This is the secondĀ in a series of posts that walks through the experience of what it was like to go from being a veteran .NET developer with no awareness of the world beyond the borders of the CLR to exploring the mysteries of the Scala/Akka/Spray stack on the JVM.
It’s All A Mystery
There are a lot of things that are taken for granted working with the .NET Framework in Visual Studio. When I wanted to create a new application, I’d simply fire up Visual Studio, create a new solution or project, specify a few defaults, and Visual Studio takes care of the rest. I don’t have to worry about the file structure, compilation steps, or language syntax correctness. It’s all built-in and it just works. Moving to Scala, however, was a total mystery. Everything had to be re-examined right down to the operating system.

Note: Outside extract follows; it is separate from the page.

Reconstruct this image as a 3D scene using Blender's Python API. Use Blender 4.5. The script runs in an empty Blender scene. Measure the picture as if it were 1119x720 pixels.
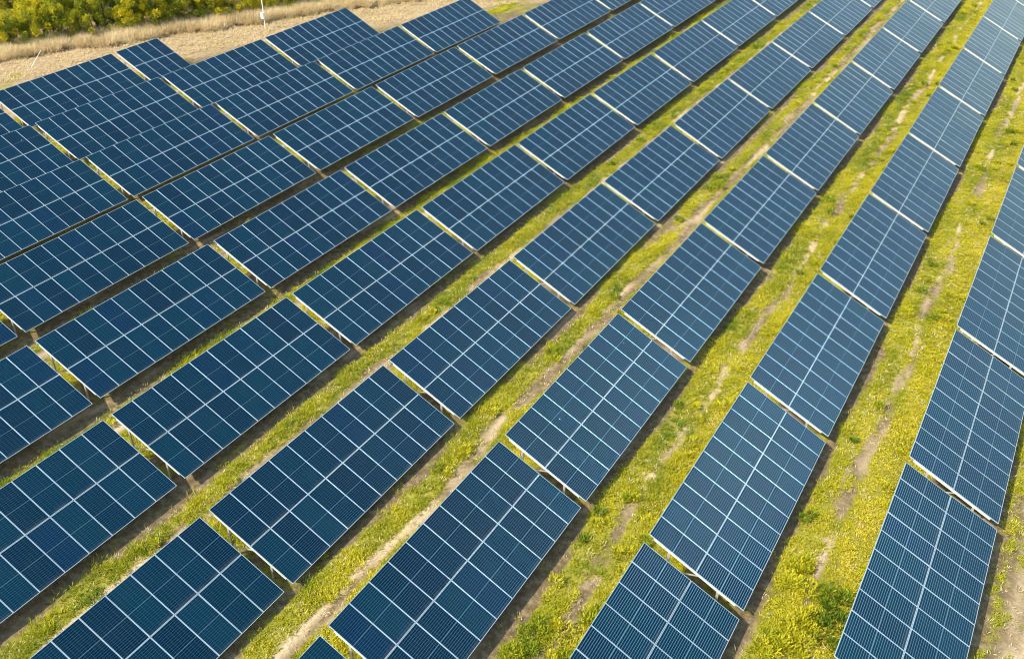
import bpy, math, random
import numpy as np
R = math.radians
rng = np.random.default_rng(7)
random.seed(7)
S = bpy.context.scene
COL = S.collection

# ------------------------------------------------------------------ layout
H = 1.38                       # height of a table's middle above the ground
F = 1005.6                     # focal length in photo pixels (1119 wide)
YAW, PIT, ROLL = 0.53038, 0.617677, 0.026918
CX, CY, CZ = 34.1833, -40.0952, 26.3190 + H
PITCH, TILT = 7.2165, 0.405448
W, L, GAP, SHEAR = 4.24, 10.56, 0.435, -1.5928
ROWOFF = {-1: (.013, -.157, .044), 0: (.099, .024, .066), 1: (-.102, .119, -.017), 2: (-.055, .120, -.188),
          3: (-.016, .040, .018), 4: (.032, -.092, .009), 5: (.029, -.054, .069)}
CT, ST = math.cos(TILT), math.sin(TILT)

# camera frame
cyw, syw, cp, sp = math.cos(YAW), math.sin(YAW), math.cos(PIT), math.sin(PIT)
FW = np.array([-syw*cp, cyw*cp, -sp]); RT = np.array([cyw, syw, 0.0]); UP = np.cross(RT, FW)
R2 = math.cos(ROLL)*RT + math.sin(ROLL)*UP
U2 = -math.sin(ROLL)*RT + math.cos(ROLL)*UP
CAM = np.array([CX, CY, CZ])

def proj(P):
    v = np.asarray(P, float) - CAM
    d = v @ FW
    d = np.where(np.abs(d) < .1, .1, d)
    return 559.5 + F*(v @ R2)/d, 360 - F*(v @ U2)/d, d

def inframe(x, y, z, m=40):
    X, Y, D = proj(np.stack([x, y, z], -1))
    return (D > 1) & (X > -m) & (X < 1119+m) & (Y > -m) & (Y < 720+m)

# ------------------------------------------------------------------ helpers
class MB:
    def __init__(s): s.v = []; s.f = []; s.m = []; s.uv = []
    def quad(s, a, b, c, d, mi=0, uv=None):
        n = len(s.v); s.v += [a, b, c, d]; s.f.append((n, n+1, n+2, n+3)); s.m.append(mi)
        s.uv += uv or [(0, 0)]*4
    def box(s, x0, x1, y0, y1, z0, z1, mi=0):
        p = [(x, y, z) for z in (z0, z1) for y in (y0, y1) for x in (x0, x1)]
        for q in ((0, 2, 3, 1), (4, 5, 7, 6), (0, 1, 5, 4), (2, 6, 7, 3), (0, 4, 6, 2), (1, 3, 7, 5)):
            s.quad(*[p[i] for i in q], mi)
    def beam(s, a, b, w, h, mi=0):
        a, b = np.array(a, float), np.array(b, float)
        d = (b-a)/np.linalg.norm(b-a)
        ref = np.array([0, 0, 1.]) if abs(d[2]) < .9 else np.array([0, 1., 0])
        e1 = np.cross(d, ref); e1 /= np.linalg.norm(e1); e2 = np.cross(e1, d)
        p = [tuple(o + sx*e1*w/2 + sy*e2*h/2) for o in (a, b) for sy in (-1, 1) for sx in (-1, 1)]
        for q in ((0, 2, 3, 1), (4, 5, 7, 6), (0, 1, 5, 4), (2, 6, 7, 3), (0, 4, 6, 2), (1, 3, 7, 5)):
            s.quad(*[p[i] for i in q], mi)
    def tube(s, pts, rad, n=8, mi=0):
        pts = [np.array(p, float) for p in pts]
        rings = []
        for i, p in enumerate(pts):
            d = pts[min(i+1, len(pts)-1)] - pts[max(i-1, 0)]; d /= np.linalg.norm(d)
            ref = np.array([1., 0, 0]) if abs(d[0]) < .9 else np.array([0, 1., 0])
            e1 = np.cross(d, ref); e1 /= np.linalg.norm(e1); e2 = np.cross(d, e1)
            rings.append([tuple(p + rad[i]*(math.cos(t)*e1 + math.sin(t)*e2)) for t in [2*math.pi*k/n for k in range(n)]])
        for a, b in zip(rings, rings[1:]):
            for k in range(n): s.quad(a[k], a[(k+1) % n], b[(k+1) % n], b[k], mi)
        for rg in (rings[0], rings[-1]):
            n0 = len(s.v); s.v += rg; s.f.append(tuple(range(n0, n0+n))); s.m.append(mi); s.uv += [(0, 0)]*n
    def mesh(s, name, mats):
        me = bpy.data.meshes.new(name); me.from_pydata(s.v, [], s.f)
        for m in mats: me.materials.append(m)
        me.polygons.foreach_set('material_index', s.m)
        uv = me.uv_layers.new(name='UVMap')
        uv.data.foreach_set('uv', np.array(s.uv, dtype=np.float32).ravel())
        me.update(); return me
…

A Mac Isn’t a Kind of Fruit
The first puzzle I had to solve was finding my way around a MacBook Pro. If the .NET Framework was my world then Windows was my universe. When I was issued my Mac laptop I felt like I’d stepped into a parallel universe – everything looked the same but… wasn’t. Thankfully the OS designers at Apple have done a fantastic job of making an OS that you can get up to speed with fairly quickly. Really, the only thing that really tripped me up was the keyboard shortcuts. On a Windows machine I could fly through screens without thinking about it. Punching those same shortcuts on a Mac will yield some… interesting… results and none of them were what I expected.
Getting to know OSX wasn’t as bad as I thought and, now that I’ve been working with for a while, there are a number of features that I kind of wish were in Windows. Not the least of which is the capability to have multiple desktops. It really helps to be able to keep groups of open applications organized by desktop and, once you get used to it, you really start to wonder how you got by without it.
The Temple of St. Goldberg
The second thing to come to terms with is the idea of doing everything manually. With Visual Studio on Windows, everything is handled for you. You don’t realize just how much the term ‘everything’ encompasses until that support is gone. Getting started with Scala development on a Mac is an entirely different experience.
First, there was no IDE. Actually, there are several IDEs that work with Scala (the best, in my opinion, being IDEA by JetBrains) but, for the purposes of the project I had just joined, all the work is done from a Terminal window (the command line) and a plain Jane text editor (I use TextMate). In order to actually do my work I needed to install a bucket-load of incongruously named applications and utilities. For example, there’s a system similar to Nuget called Homebrew that allows you handle installing and updating components and SDKs. Then, once you’ve got Homebrew in place you can pull down Git to handle your source control, SBT (Scala Build Tool) to execute builds and unit tests, the Java SDKs, the Scala SDKs, and the Akka SDKs. And then you can go ahead and configure everything to work together.
By comparison to simply installing and starting Visual Studio the process of getting started on a Mac feels like you’re building a Rube Goldberg machine. Each package has dependencies on other packages that may or may not need configuration tweaks to get them working. Homebrew handles most of this but you’ll likely have a lot of false starts before you’ve got a stable platform.
The payoff, though, is that once you’re done, you’ll have a very powerful development platform that you can control in the most minute and precise ways. It’s painful at first but totally worth the effort.